*LISTED RECORDS*
# # # # # # #
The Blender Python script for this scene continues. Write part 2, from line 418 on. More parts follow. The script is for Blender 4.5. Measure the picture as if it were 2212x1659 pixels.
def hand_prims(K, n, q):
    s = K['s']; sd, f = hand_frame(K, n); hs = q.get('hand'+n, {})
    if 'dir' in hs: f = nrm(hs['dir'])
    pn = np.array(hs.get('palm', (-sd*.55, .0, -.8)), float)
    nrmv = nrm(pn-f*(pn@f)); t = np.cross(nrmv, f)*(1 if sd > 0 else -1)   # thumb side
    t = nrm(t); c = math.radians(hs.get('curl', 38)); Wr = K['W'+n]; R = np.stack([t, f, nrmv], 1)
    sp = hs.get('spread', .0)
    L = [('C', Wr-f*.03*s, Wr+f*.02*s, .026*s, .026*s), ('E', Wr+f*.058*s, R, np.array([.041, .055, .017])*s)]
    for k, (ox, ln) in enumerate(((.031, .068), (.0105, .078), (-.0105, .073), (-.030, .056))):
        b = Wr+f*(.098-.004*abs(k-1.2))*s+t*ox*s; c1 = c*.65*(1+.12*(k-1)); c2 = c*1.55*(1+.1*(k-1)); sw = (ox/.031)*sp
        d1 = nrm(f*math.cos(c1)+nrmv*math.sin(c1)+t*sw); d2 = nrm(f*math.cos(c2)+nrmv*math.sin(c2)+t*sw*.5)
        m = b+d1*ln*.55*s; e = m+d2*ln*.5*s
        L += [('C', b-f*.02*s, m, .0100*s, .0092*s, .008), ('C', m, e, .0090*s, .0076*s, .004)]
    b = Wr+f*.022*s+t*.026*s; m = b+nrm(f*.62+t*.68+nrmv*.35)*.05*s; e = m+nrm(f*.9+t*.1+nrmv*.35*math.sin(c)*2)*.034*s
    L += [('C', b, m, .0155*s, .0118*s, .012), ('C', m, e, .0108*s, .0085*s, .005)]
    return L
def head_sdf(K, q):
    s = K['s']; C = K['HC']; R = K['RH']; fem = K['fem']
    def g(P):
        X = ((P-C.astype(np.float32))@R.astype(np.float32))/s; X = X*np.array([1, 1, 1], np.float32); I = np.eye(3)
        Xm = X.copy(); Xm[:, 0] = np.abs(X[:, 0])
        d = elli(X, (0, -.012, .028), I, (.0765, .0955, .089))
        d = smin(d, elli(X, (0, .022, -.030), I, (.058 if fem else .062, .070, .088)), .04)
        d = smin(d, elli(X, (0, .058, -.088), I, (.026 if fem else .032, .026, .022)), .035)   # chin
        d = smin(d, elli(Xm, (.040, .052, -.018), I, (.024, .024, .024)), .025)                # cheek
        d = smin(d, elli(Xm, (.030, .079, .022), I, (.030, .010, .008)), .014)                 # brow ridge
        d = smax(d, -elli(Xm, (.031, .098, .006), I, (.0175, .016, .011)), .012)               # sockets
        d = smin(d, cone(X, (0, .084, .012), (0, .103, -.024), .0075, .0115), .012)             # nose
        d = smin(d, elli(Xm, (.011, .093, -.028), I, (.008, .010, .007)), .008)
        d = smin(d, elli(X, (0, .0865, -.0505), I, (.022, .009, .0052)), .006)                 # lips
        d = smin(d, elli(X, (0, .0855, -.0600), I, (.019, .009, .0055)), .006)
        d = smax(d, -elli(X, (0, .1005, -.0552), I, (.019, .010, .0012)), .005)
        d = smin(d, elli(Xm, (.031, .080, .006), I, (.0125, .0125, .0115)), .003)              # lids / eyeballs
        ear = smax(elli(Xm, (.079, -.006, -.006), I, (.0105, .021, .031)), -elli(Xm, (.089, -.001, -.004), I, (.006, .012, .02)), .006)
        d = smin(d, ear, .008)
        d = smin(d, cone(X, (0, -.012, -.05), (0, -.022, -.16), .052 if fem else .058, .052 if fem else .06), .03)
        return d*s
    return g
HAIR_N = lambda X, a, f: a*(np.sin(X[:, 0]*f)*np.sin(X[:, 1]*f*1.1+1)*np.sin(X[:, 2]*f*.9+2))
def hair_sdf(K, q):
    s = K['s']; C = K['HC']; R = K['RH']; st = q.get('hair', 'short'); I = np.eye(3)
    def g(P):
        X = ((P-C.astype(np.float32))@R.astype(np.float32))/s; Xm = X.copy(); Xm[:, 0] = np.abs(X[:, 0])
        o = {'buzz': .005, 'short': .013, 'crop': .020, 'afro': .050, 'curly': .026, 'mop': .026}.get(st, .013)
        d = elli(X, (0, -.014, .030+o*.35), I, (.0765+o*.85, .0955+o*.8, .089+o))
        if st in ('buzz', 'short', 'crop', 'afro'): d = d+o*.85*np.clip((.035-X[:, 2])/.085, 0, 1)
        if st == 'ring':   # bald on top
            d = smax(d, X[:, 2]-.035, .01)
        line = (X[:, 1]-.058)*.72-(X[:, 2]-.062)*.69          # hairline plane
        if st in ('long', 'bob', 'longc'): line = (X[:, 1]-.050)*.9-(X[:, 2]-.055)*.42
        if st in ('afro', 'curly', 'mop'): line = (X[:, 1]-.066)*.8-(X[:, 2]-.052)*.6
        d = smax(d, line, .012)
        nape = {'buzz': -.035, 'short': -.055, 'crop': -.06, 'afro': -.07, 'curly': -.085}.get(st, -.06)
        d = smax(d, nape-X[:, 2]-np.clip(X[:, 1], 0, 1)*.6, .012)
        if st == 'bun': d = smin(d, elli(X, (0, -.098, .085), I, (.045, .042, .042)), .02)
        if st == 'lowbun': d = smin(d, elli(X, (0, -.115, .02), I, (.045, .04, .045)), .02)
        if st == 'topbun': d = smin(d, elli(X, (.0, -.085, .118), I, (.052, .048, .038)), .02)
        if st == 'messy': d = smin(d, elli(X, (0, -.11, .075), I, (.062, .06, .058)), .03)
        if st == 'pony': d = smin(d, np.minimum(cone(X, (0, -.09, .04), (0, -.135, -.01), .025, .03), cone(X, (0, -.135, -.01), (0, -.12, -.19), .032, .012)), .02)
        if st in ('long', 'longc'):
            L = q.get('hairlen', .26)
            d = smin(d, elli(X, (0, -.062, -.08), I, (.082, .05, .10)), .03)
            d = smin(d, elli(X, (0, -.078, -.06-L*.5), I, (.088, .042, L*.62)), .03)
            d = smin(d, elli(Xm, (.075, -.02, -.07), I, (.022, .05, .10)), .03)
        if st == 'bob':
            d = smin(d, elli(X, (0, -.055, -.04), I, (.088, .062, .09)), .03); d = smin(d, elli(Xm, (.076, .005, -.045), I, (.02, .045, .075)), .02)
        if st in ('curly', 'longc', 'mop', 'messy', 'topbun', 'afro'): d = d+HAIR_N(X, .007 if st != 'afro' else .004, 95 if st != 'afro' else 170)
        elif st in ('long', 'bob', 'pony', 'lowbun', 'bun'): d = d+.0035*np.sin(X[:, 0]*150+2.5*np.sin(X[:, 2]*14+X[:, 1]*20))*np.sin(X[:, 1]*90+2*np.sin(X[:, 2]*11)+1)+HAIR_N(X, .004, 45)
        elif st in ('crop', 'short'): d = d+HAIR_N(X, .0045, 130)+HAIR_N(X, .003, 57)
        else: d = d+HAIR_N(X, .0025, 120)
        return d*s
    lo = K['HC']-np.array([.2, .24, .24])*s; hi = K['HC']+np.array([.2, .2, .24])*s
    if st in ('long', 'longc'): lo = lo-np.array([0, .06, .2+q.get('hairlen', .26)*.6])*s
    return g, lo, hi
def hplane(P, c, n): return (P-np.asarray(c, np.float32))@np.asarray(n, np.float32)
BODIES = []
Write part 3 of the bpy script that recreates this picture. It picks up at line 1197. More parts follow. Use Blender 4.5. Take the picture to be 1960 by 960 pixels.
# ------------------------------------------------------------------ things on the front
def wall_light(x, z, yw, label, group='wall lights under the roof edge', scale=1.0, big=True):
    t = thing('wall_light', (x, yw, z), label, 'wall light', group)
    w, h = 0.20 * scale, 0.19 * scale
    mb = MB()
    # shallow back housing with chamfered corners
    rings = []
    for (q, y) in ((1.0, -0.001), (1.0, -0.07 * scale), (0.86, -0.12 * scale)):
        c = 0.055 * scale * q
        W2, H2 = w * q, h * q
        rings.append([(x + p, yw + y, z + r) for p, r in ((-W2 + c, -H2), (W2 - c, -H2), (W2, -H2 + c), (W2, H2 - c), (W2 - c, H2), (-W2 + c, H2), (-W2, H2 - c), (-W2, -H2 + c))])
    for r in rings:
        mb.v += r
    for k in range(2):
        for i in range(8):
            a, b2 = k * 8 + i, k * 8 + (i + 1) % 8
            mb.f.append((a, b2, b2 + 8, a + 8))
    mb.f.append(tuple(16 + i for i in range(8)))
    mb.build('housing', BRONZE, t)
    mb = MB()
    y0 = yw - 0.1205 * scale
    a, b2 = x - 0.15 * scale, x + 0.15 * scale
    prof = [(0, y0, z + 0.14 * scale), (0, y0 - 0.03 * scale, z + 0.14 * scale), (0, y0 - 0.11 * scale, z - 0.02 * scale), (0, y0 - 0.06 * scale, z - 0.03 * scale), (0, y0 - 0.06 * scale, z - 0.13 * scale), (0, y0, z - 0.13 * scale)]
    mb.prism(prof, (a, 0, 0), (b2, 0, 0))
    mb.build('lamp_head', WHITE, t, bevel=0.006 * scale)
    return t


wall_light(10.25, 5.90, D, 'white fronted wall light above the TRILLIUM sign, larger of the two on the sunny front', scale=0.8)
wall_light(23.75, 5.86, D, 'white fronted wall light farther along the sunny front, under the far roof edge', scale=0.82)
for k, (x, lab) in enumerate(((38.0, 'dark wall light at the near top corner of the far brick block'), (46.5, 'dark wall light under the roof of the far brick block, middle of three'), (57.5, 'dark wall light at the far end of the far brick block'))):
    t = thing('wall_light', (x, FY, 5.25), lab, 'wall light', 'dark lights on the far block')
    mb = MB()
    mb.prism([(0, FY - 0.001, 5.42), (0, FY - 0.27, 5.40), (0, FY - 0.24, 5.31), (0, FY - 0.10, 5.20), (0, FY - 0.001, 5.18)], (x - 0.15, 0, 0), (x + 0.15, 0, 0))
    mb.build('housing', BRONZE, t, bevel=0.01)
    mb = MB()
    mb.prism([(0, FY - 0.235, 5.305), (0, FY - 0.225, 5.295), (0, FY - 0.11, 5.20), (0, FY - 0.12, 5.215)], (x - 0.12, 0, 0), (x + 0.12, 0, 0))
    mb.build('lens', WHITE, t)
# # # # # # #
*YOUR TASK*
Using the records above, find and show each line with the string "script".

*RIGHT ANSWER*
The Blender Python script for this scene continues. Write part 2, from line 418 on. More parts follow. The script is for Blender 4.5. Measure the picture as if it were 2212x1659 pixels.
Write part 3 of the bpy script that recreates this picture. It picks up at line 1197. More parts follow. Use Blender 4.5. Take the picture to be 1960 by 960 pixels.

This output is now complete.